Tem como missão básica apoiar os programas de ciências da Atmosfera, ciências da Terra, ciências de vida e de logística inscritos no Programa Antártico Brasileiro (Proantar).
Há 20 anos participa de operações com o Proantar (Operantar). Com 82 tripulantes, acomoda até 105 pessoas, deixando espaço para 23 civis (pesquisadores, jornalistas, outros militares, etc).
A embarcação, de 75,20 metros de comprimento por 13 de largura, possui 6 conveses (andares). Alcança velocidade de cruzeiro de 12 nós (cerca de 24 km/hora) e máxima de 13,5 nós (27 km/h).
Embora não seja um "quebra-gelo", tem casco reforçado que lhe permite navegar por campos de gelo fragmentado de até 80 centímetros de espessura.
Possui um tanque com capacidade para armazenar 1,038 milhão de litros de combustível, o que lhe permite ter autonomia para mais de 30 dias de navegação.
Tem 2 porões com capacidade para 1.110 metros cúbicos de carga e tanques para armazenar 112 mil litros d'água. O navio também dessaliniza água do mar, mantendo contínuo o estoque de água doce a bordo.

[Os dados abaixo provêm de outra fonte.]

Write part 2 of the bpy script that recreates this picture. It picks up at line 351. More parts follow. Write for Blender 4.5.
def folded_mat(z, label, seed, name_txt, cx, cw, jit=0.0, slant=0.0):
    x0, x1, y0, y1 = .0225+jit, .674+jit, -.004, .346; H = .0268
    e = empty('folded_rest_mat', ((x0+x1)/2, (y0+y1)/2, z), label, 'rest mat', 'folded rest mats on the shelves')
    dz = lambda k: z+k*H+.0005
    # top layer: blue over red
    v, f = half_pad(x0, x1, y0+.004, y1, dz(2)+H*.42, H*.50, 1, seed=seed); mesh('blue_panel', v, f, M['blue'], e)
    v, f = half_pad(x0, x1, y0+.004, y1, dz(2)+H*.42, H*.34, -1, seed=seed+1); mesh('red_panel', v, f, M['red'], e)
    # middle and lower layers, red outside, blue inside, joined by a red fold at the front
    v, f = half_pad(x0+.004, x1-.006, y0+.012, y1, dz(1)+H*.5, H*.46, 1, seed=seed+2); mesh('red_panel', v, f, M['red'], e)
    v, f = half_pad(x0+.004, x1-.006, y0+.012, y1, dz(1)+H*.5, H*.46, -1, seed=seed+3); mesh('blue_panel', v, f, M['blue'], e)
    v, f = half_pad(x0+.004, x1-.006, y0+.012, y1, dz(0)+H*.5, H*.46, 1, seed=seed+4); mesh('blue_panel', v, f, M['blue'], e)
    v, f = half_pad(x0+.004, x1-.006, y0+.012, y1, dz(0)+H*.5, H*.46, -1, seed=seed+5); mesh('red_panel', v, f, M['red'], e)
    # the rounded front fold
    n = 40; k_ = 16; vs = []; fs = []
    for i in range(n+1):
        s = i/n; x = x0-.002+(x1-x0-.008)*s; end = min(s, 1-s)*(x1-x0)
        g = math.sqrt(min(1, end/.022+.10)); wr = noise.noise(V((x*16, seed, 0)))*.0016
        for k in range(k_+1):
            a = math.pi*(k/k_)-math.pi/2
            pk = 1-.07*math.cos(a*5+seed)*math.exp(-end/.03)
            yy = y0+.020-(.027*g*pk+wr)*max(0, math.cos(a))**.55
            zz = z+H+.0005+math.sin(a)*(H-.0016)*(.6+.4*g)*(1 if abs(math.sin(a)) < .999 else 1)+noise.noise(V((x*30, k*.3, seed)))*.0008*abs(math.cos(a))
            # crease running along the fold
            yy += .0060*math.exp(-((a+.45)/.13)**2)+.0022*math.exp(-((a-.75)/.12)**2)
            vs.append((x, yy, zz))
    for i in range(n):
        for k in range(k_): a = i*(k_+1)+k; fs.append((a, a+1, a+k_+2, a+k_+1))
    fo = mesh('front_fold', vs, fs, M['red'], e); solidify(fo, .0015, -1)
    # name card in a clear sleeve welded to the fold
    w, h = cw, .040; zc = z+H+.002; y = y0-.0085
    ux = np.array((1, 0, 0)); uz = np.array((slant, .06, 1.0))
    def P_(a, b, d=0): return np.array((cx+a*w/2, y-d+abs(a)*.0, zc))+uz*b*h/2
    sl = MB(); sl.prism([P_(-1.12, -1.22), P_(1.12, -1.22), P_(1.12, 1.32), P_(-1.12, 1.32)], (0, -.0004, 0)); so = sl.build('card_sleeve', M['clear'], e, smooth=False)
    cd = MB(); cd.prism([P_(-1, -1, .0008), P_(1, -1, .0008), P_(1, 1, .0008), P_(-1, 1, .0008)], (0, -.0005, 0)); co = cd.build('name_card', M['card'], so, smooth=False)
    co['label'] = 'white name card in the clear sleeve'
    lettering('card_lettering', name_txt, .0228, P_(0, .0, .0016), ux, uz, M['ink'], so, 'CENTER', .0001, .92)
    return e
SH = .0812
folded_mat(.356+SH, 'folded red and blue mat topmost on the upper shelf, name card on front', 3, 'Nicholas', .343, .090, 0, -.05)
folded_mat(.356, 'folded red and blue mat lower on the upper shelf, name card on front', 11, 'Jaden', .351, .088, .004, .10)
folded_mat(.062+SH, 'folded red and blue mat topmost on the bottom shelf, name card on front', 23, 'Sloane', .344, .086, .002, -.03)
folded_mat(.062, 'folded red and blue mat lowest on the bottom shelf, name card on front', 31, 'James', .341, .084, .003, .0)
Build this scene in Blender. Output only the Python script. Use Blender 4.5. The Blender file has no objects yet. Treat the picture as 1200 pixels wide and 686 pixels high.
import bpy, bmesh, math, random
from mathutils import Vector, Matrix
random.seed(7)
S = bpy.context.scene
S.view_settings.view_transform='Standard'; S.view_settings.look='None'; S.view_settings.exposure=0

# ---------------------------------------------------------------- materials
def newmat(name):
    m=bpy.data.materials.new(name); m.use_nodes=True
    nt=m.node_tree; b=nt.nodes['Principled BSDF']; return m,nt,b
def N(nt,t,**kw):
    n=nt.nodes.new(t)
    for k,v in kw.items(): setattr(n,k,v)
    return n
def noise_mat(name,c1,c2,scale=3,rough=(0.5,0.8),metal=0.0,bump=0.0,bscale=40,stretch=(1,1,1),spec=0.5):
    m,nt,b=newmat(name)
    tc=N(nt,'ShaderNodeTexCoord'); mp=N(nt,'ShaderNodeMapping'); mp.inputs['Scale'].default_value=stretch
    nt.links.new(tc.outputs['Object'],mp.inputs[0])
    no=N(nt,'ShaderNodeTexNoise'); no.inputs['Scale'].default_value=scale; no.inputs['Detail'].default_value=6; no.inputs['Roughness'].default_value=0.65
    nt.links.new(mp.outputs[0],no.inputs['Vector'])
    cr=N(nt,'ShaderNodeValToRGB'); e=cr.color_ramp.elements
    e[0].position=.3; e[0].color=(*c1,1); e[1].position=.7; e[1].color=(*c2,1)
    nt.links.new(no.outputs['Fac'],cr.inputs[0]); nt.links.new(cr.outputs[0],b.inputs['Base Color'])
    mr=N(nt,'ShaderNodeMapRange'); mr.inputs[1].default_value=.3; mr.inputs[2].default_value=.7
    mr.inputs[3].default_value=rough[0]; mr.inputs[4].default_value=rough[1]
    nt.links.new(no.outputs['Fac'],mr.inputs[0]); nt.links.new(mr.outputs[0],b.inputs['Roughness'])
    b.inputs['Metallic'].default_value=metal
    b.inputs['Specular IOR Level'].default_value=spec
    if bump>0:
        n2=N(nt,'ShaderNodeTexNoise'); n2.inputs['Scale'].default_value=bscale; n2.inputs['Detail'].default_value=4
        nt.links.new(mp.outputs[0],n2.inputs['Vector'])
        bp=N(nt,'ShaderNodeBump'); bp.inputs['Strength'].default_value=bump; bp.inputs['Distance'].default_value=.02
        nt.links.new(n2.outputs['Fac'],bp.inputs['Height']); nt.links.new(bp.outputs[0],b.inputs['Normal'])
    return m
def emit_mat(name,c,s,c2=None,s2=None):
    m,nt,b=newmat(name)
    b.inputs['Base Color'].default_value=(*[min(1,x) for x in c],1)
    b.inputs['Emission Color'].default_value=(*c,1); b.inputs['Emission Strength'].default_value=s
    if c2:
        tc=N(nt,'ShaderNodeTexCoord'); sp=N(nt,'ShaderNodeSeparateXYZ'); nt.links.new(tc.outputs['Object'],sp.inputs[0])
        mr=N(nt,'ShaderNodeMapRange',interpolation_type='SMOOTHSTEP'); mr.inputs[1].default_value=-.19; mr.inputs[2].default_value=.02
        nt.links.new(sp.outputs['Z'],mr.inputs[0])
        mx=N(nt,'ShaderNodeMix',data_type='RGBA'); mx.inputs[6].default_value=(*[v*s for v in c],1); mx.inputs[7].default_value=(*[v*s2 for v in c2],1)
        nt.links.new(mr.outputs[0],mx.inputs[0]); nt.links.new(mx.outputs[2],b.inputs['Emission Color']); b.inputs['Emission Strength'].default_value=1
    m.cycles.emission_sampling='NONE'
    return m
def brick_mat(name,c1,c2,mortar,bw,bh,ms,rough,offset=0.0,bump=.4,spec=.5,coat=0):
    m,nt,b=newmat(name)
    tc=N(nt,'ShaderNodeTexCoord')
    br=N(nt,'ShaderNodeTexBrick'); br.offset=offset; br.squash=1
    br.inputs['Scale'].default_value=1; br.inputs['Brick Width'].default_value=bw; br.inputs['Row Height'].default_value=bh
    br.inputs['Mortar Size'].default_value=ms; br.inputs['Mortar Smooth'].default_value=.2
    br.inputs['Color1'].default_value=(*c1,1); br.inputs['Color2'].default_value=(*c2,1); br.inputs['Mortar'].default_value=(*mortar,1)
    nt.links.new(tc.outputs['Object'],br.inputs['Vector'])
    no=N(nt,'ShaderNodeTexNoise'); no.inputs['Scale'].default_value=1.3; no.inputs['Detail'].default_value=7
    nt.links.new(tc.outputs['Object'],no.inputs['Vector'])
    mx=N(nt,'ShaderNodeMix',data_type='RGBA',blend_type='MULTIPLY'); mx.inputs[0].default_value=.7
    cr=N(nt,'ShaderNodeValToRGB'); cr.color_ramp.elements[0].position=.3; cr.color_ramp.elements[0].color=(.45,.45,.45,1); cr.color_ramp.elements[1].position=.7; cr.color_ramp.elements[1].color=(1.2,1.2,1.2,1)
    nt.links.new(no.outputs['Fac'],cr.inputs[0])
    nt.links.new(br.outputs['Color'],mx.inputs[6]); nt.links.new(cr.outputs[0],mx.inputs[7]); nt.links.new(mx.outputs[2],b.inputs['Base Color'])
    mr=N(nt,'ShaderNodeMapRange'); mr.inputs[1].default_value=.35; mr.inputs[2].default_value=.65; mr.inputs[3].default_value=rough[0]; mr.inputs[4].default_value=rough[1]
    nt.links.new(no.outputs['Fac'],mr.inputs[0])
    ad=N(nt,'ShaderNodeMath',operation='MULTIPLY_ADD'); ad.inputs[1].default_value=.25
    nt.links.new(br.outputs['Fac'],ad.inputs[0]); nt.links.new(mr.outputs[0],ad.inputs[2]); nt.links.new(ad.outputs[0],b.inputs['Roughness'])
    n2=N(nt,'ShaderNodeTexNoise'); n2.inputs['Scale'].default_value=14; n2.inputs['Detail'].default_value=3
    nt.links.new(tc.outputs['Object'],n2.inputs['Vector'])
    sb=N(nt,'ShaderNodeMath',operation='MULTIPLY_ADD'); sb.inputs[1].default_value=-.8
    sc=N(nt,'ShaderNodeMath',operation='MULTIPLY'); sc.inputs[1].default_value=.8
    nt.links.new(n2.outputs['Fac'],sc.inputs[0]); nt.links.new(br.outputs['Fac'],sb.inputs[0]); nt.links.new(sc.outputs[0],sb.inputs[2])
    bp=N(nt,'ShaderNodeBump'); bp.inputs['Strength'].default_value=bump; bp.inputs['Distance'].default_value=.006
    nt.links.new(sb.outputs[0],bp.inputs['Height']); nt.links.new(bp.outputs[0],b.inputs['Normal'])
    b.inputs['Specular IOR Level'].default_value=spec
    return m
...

O lixo é separado e o orgânico é queimado em um incinerador, pois nada pode ser deixado na Antártica. Desde o ano passado a embarcação conta com uma Unidade de Tratamento de Águas Servidas (Utas).
O "gigante vermelho", como é carinhosamente chamado pelos tripulantes, conta ainda com dois laboratórios (um avante e outro a ré), guinchos oceanográfico e hidrológico, lavanderia, enfermaria, consultório odontológico, academia, praça d'armas (sala de convivência) com TV, videogame, jogos, karaokê.